Just over Primrose Hill bridge, nuzzling right up to the Little One coffee shop, is the imposing former Chalk Farm Garage building.
More recently home to Bibendum’s HQ, it’s recently reopened as the Freelands Foundation, a light-filled gallery aiming to help artists reach a wider audience.
A registered charity, it hopes to support both creatives and cultural institutions, helping educate young people with programmes, activities, exhibitions and awards.
The other lunchtime we popped by to check out new exhibition Repeat Repeat, curated by creative director Henry Ward. It profiles seven artists (some who don’t even consider themselves as such) who have consciously undertaken repetitive tasks to demonstrate “the underlying profundity of routine”, and how it can take on a deeper meaning.

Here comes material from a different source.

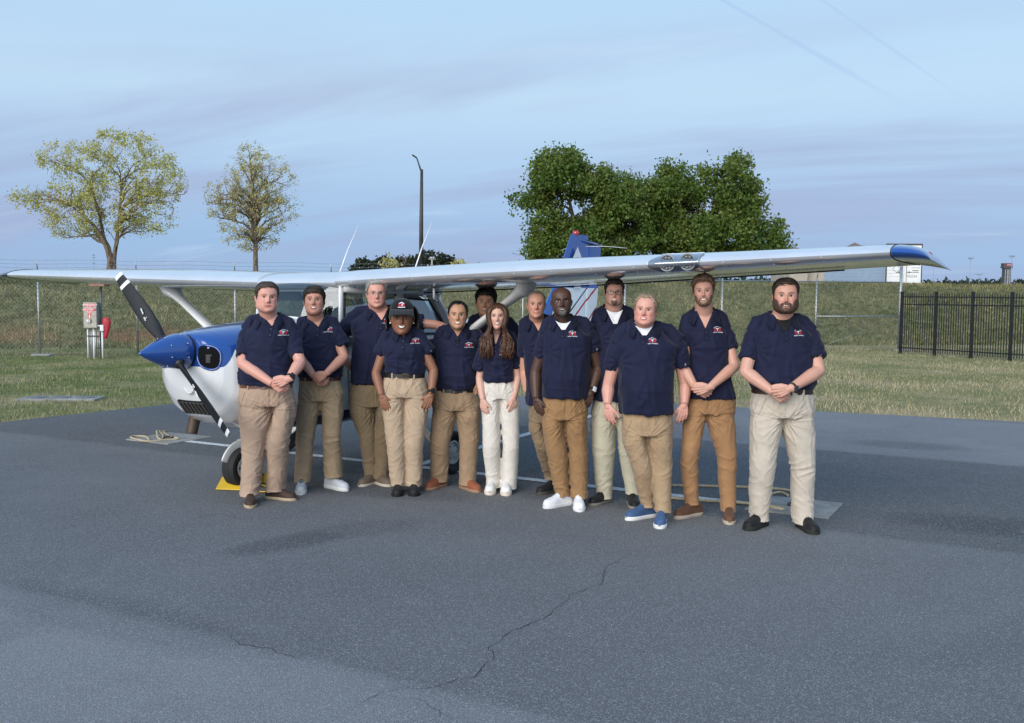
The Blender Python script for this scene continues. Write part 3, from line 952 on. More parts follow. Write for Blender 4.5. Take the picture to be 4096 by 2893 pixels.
def trees():
    b, q, k = px_tree(46, 440, 1085)
    lob = [(*q(300, 640), 150 * k, 1.6, 85 * k), (*q(500, 600), 150 * k, 1.8, 80 * k), (*q(640, 720), 105 * k, 1.7, 110 * k), (*q(200, 790), 150 * k, 1.6, 70 * k),
           (*q(420, 800, .6), 190 * k, 2.2, 130 * k), (*q(570, 880), 130 * k, 1.5, 70 * k), (*q(300, 900), 130 * k, 1.5, 60 * k), (*q(430, 545), 80 * k, 1.0, 30 * k), (*q(140, 775), 90 * k, 1, 40 * k)]
    g = [0, 0, 0]
    tree('spring_tree', 'wide young tree with thin yellow green spring leaves and a forked trunk', b,
         [[[-.06, 0, -.1], q(438, 1010), q(415, 950), q(395, 850), q(360, 740)], [[.12, .1, -.1], q(452, 1040, .1), q(462, 960, .15), q(470, 860, .2), q(480, 740, .2)],
          [q(444, 1060, .1), q(425, 980, -.1), q(380, 900, -.2), q(300, 830, -.3)]],
         lob, 34, 260, 1300, 30000, .082, LEAF1, BARK, 11, 'slim spring trees on the bank', .13, .9, .10, .35, -.12, .9)
    b, q, k = px_tree(46, 1022, 1095)
    lob = [(*q(1000, 700), 110 * k, 1.4, 90 * k), (*q(1085, 720), 100 * k, 1.3, 100 * k), (*q(930, 790), 105 * k, 1.3, 90 * k), (*q(1130, 830), 80 * k, 1.2, 85 * k),
           (*q(1010, 850), 150 * k, 1.8, 120 * k), (*q(890, 830), 85 * k, 1.1, 60 * k), (*q(1000, 960), 110 * k, 1.2, 45 * k), (*q(985, 600), 55 * k, .7, 45 * k), (*q(1040, 630), 50 * k, .7, 45 * k)]
    tree('spring_tree', 'narrower leaning oval young tree with sparse bronze leaves on one thin trunk', b,
         [[[0, 0, -.1], q(1022, 1010), q(1020, 900), q(1012, 780), q(1000, 640)]],
         lob, 36, 260, 1100, 17000, .070, LEAF2, BARK, 12, 'slim spring trees on the bank', .12, .9, .08, .3, -.15, 1.2)
    b, q, k = px_tree(50, 2330, 1050)
    lob = [(*q(2250, 715), 140 * k, 1.9, 100 * k), (*q(2400, 760), 115 * k, 1.8, 90 * k), (*q(2110, 805), 95 * k, 1.1, 38 * k), (*q(2195, 900), 105 * k, 1.6, 75 * k), (*q(2330, 960), 190 * k, 2.2, 110 * k),
           (*q(2150, 1000), 70 * k, 1.1, 45 * k), (*q(2480, 860), 120 * k, 1.8, 130 * k), (*q(2180, 660), 70 * k, 1, 55 * k), (*q(2290, 640), 70 * k, 1, 40 * k), (*q(2470, 800), 100 * k, 1.5, 90 * k), (*q(2500, 960), 110 * k, 1.6, 90 * k)]
    tree('broad_tree', 'rounded dense green tree behind the tail fin of the aeroplane', b,
         [[[0, 0, -.1], q(2320, 960), q(2290, 860), q(2265, 740)], [q(2325, 1000), q(2370, 900, .3), q(2410, 800, .3)], [q(2325, 1000), q(2250, 930, -.3), q(2190, 850, -.3)]],
         lob, 30, 200, 900, 62000, .15, LEAF3, BARKD, 13, 'dense green trees behind the wing', .17, .7, .22, .22, -.24, .62, 1.0)
    b, q, k = px_tree(52, 2830, 1050)
    lob = [(*q(2895, 715), 112 * k, 1.6, 88 * k), (*q(2690, 780), 130 * k, 1.8, 95 * k), (*q(2985, 850), 90 * k, 1.5, 95 * k), (*q(2800, 930), 240 * k, 2.4, 130 * k), (*q(2560, 880), 120 * k, 1.8, 150 * k),
           (*q(3090, 950), 60 * k, 1.2, 70 * k), (*q(3000, 1000), 110 * k, 1.3, 60 * k), (*q(2930, 655), 70 * k, .9, 45 * k), (*q(2690, 670), 60 * k, .9, 40 * k), (*q(2560, 1000), 120 * k, 1.6, 70 * k), (*q(3015, 770), 48 * k, .9, 34 * k), (*q(3110, 985), 45 * k, .9, 35 * k), (*q(2570, 810), 90 * k, 1.5, 95 * k)]
    tree('broad_tree', 'wider dense dark green tree behind the landing lights of the wing', b,
         [[[0, 0, -.1], q(2830, 960), q(2850, 850), q(2890, 720)], [q(2830, 1000), q(2760, 900, .3), q(2690, 790, .3)], [q(2835, 990), q(2920, 920, -.3), q(3000, 850, -.3)]],
         lob, 34, 220, 1050, 76000, .155, LEAF3, BARKD, 14, 'dense green trees behind the wing', .19, .7, .22, .22, -.26, .62, 1.0)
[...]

So while in one corner Ben Borthwick (a curator and writer) has programmed a flatscreen with the same view of Plymouth he takes every morning, elsewhere the rather more famous Susan Hiller (who sadly died last week) tracks her own pregnancy over ten lunar months back in the late 1970s.
Directly opposite, Joseph Cartwright’s Starlight Café celebrates a Roman Road caff whose condiments he snapped daily waiting for his kids to finish school. And I especially liked Andee Collard’s multiple drawings of a ball of string, undertaken every day for four years with surprising results.
With photography, drawing, painting and sculpture all in evidence, you might just leave with a fresh perspective on the quiet power of repetition – and its relation to the daily drudge.